Examples of machinery and equipment deemed to be used as an integral or essential part of an integrated production operation when used during the integrated production operation include, but are not limited to:

  • Those used to transport or convey products from the beginning of the production line until it is placed into initial packaging
  • Those used to guide, control, or direct the movement of property undergoing manufacturing or processing
  • Those used to test or measure materials, the property undergoing manufacturing or processing, or the finished product during the manufacturer’s integrated production operations
  • Those used to assist the functioning of other production machinery and equipment and the continuation of production operations, such as to provide lubricant, electricity, water, or similar substances
  • Those used to package the property being manufactured or processed in any container or wrapping in which such property it is normally sold or transported, even if the machinery operates after the point of initial packaging

Quality Control and Monitoring

Monitoring, testing, and quality control equipment are all eligible for the exemption if part of integrated production operations, even if it operates beyond the point of initial packaging.

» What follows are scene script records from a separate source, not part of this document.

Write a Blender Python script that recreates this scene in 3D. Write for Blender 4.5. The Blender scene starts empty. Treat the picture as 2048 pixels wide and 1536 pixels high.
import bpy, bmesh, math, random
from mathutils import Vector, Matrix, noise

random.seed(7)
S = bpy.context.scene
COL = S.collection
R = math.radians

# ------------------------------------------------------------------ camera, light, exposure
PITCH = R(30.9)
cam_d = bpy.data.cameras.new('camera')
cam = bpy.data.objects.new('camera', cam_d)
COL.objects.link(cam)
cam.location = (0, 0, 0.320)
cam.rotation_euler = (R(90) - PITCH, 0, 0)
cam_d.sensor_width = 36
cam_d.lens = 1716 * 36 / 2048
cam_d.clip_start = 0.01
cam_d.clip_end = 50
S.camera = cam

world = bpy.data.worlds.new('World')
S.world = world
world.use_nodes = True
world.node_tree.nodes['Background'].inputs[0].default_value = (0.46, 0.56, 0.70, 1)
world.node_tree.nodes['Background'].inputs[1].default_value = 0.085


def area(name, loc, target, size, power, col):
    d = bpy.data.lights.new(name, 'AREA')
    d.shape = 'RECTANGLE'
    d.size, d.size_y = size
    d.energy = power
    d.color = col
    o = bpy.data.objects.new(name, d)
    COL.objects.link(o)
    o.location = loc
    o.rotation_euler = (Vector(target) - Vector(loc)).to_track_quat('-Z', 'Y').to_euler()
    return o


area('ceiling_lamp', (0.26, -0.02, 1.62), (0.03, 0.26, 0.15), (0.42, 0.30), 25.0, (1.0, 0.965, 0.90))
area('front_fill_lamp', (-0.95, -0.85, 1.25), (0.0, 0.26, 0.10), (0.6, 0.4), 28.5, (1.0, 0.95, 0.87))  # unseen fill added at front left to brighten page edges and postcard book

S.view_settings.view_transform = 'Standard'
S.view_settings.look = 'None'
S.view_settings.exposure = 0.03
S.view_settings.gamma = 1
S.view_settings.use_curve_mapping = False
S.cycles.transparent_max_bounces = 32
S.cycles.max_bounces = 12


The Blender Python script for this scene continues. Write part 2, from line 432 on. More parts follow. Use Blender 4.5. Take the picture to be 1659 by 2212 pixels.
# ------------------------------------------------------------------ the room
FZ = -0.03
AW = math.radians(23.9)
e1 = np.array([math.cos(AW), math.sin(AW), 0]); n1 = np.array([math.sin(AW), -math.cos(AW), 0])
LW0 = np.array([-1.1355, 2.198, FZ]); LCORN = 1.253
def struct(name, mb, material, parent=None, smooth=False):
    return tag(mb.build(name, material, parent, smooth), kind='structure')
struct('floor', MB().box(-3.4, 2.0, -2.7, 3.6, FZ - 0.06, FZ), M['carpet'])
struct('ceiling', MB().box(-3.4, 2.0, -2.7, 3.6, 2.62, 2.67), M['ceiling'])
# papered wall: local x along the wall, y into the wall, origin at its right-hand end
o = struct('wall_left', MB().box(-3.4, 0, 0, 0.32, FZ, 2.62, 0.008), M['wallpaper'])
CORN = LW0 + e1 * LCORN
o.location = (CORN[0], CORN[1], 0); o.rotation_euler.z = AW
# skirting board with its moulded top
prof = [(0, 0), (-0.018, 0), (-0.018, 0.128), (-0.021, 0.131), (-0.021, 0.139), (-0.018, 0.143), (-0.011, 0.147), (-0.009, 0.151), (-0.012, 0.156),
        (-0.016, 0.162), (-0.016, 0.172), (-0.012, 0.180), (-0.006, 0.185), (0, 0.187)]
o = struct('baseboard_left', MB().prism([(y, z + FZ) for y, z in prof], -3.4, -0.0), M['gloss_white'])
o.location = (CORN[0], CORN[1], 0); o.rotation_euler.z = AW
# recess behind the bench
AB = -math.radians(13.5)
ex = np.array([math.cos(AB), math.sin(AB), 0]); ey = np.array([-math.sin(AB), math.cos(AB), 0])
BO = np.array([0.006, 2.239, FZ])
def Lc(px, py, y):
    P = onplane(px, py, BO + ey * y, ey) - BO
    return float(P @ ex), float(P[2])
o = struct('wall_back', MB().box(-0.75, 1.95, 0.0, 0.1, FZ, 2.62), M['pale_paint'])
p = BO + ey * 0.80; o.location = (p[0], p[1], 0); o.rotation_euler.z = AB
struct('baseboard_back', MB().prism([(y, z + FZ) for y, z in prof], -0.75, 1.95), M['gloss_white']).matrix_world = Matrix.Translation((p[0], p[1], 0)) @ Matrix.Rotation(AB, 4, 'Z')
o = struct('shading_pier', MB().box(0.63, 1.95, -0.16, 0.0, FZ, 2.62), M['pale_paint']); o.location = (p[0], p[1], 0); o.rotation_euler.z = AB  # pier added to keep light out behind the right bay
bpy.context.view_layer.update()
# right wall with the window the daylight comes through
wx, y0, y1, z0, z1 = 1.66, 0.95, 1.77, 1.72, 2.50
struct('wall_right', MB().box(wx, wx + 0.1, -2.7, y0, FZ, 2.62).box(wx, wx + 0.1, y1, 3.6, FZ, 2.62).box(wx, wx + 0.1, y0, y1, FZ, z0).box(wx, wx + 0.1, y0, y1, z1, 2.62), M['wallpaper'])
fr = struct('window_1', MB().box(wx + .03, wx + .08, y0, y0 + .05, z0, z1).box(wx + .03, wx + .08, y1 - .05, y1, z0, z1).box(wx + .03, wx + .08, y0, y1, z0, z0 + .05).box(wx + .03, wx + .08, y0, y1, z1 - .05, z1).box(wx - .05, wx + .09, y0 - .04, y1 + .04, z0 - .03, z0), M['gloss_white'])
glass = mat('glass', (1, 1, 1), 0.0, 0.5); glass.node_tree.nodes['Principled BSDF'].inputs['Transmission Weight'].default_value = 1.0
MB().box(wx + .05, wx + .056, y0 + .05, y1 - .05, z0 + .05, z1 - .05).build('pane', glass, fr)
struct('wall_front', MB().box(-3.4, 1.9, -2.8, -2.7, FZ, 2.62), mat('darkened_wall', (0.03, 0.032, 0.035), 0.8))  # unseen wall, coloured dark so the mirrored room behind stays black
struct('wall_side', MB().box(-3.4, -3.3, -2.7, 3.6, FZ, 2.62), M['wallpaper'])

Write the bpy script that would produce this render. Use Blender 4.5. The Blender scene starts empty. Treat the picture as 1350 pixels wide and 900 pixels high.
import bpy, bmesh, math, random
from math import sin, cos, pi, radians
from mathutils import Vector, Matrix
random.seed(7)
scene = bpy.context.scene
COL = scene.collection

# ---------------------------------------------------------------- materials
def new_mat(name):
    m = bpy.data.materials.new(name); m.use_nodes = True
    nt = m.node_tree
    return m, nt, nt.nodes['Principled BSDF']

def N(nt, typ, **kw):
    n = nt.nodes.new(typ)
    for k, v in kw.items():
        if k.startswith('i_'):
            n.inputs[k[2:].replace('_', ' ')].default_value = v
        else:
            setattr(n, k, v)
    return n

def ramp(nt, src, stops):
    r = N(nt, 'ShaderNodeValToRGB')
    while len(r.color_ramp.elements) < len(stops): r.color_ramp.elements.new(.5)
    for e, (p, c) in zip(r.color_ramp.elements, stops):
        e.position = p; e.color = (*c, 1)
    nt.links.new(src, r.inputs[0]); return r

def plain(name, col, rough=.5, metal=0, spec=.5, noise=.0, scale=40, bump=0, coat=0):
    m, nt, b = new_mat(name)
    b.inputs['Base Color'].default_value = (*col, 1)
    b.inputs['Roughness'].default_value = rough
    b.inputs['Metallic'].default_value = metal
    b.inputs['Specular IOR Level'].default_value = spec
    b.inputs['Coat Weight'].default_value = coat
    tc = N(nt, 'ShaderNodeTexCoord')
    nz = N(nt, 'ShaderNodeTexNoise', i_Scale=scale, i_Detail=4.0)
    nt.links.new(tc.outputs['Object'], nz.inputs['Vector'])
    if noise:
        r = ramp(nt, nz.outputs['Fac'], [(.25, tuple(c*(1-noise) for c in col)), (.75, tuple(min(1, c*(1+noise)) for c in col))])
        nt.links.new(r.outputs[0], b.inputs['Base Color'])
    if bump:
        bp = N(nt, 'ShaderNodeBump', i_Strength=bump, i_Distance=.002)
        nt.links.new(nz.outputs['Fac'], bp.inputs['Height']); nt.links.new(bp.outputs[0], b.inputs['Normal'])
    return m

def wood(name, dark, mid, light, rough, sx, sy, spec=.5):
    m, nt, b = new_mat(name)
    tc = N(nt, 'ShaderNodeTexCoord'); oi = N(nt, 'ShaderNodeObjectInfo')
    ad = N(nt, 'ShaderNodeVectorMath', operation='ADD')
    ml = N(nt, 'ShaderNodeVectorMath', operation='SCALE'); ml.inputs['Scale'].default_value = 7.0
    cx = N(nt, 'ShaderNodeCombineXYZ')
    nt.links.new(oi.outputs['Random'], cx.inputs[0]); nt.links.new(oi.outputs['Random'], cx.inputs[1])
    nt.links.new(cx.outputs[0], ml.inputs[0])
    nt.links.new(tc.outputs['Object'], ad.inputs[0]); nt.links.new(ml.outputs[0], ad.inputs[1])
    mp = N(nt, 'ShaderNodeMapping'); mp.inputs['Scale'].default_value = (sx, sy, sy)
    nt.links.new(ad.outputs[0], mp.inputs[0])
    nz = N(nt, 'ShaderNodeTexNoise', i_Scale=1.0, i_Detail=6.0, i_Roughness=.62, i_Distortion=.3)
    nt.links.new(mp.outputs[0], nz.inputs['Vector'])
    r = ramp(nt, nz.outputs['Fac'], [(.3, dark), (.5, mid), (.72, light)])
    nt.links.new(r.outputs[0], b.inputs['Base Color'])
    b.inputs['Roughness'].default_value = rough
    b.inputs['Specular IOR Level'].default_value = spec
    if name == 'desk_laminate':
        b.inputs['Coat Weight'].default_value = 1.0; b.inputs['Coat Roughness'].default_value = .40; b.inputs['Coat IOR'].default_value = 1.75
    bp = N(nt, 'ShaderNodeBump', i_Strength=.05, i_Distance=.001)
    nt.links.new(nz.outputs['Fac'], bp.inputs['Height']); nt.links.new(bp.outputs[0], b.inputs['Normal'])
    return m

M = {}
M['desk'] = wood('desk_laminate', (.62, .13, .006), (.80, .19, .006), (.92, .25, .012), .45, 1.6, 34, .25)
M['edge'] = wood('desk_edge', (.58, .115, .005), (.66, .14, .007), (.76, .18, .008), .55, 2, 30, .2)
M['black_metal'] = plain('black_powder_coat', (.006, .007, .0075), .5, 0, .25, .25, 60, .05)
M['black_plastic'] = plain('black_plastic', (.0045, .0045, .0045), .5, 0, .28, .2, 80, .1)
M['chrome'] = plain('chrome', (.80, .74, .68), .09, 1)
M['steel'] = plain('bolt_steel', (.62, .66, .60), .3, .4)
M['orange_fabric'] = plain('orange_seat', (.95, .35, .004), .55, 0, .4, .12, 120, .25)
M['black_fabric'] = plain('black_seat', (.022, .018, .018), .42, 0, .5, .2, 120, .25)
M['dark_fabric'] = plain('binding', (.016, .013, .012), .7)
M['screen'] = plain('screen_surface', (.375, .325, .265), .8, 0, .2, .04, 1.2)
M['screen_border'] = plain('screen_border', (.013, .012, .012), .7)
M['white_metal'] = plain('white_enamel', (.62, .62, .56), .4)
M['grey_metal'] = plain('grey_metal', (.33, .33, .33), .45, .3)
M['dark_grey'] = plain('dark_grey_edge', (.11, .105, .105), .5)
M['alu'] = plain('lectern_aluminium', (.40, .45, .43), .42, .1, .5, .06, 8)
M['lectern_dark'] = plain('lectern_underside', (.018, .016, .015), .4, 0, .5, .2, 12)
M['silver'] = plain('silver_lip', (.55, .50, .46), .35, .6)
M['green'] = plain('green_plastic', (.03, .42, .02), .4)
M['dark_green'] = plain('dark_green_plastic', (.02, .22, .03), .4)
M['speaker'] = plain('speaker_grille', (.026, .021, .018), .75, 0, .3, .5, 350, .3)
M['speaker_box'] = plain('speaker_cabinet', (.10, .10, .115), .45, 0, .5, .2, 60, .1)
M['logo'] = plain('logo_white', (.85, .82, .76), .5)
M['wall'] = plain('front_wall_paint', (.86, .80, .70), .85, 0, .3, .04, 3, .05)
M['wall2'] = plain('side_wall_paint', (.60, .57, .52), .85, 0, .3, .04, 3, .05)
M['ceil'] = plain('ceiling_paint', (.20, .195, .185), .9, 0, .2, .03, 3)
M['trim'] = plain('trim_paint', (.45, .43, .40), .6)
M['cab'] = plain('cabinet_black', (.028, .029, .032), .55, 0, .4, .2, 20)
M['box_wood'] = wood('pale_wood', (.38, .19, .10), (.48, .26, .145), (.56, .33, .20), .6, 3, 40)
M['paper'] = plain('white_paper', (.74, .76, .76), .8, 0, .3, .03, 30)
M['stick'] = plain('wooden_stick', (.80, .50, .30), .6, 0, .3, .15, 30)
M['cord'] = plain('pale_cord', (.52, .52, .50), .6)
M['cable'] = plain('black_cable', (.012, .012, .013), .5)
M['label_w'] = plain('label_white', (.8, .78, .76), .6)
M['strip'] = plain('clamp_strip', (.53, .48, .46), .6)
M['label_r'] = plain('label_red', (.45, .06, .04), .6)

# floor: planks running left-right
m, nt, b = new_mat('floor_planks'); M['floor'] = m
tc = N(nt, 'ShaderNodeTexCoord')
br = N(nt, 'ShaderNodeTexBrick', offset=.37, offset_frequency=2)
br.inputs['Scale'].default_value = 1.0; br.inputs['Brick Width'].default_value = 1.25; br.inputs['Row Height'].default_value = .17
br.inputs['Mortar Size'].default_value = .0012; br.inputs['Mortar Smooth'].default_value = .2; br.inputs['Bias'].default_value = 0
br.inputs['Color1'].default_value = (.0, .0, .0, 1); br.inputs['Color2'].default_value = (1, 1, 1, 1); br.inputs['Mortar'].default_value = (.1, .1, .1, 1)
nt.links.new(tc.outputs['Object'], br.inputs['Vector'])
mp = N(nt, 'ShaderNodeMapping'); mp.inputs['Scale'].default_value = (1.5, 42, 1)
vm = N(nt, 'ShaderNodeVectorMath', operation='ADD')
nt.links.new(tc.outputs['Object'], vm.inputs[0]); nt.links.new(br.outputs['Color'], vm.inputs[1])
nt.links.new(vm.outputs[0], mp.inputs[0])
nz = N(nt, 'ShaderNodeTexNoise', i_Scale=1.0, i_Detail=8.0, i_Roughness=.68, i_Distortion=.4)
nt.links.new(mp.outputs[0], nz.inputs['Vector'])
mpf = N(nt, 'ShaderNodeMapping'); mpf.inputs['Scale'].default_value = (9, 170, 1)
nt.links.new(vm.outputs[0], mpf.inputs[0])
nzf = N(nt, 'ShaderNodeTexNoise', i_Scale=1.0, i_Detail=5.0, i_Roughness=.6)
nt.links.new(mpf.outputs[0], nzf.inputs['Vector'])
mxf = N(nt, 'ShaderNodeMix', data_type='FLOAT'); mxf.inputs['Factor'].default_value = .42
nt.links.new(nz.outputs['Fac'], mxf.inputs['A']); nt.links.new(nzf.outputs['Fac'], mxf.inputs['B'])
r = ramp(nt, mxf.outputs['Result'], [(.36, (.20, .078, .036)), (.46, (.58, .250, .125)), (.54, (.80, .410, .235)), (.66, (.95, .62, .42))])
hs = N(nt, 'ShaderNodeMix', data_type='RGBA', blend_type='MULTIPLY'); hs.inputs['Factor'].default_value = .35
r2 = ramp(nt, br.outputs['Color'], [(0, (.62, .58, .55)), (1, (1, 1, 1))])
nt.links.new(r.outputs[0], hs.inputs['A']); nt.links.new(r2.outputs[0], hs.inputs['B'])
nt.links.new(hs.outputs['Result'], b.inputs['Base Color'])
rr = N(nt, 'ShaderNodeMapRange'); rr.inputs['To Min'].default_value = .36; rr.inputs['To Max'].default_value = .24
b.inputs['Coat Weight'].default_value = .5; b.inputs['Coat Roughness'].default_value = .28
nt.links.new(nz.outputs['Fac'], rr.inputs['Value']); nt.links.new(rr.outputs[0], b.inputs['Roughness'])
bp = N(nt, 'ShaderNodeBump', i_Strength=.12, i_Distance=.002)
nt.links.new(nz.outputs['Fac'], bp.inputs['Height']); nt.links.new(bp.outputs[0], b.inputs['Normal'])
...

Fuel Used in Manufacturing

A fuel dealer should know when to collect sales tax on fuel deliveries and what exemptions may apply. They will need a manufacturer’s help in determining specific uses and appropriate tax treatment. The Department of Taxes advises that taxpayers use separate meters or fuel storage tanks to easily distinguish taxable and exempt uses. If that is not practical, a taxpayer may also determine the percentage of floor space used primarily for qualified purposes and allocate usage according to the resulting percentage, provided floor space accurately reflects fuel usage.

Exemption Certificate

Use Form S-3M, Vermont Sales Tax Exemption Certificate for Manufacturing, Publishing, Research & Development, or Packaging when claiming a manufacturing packaging exemption during a purchase.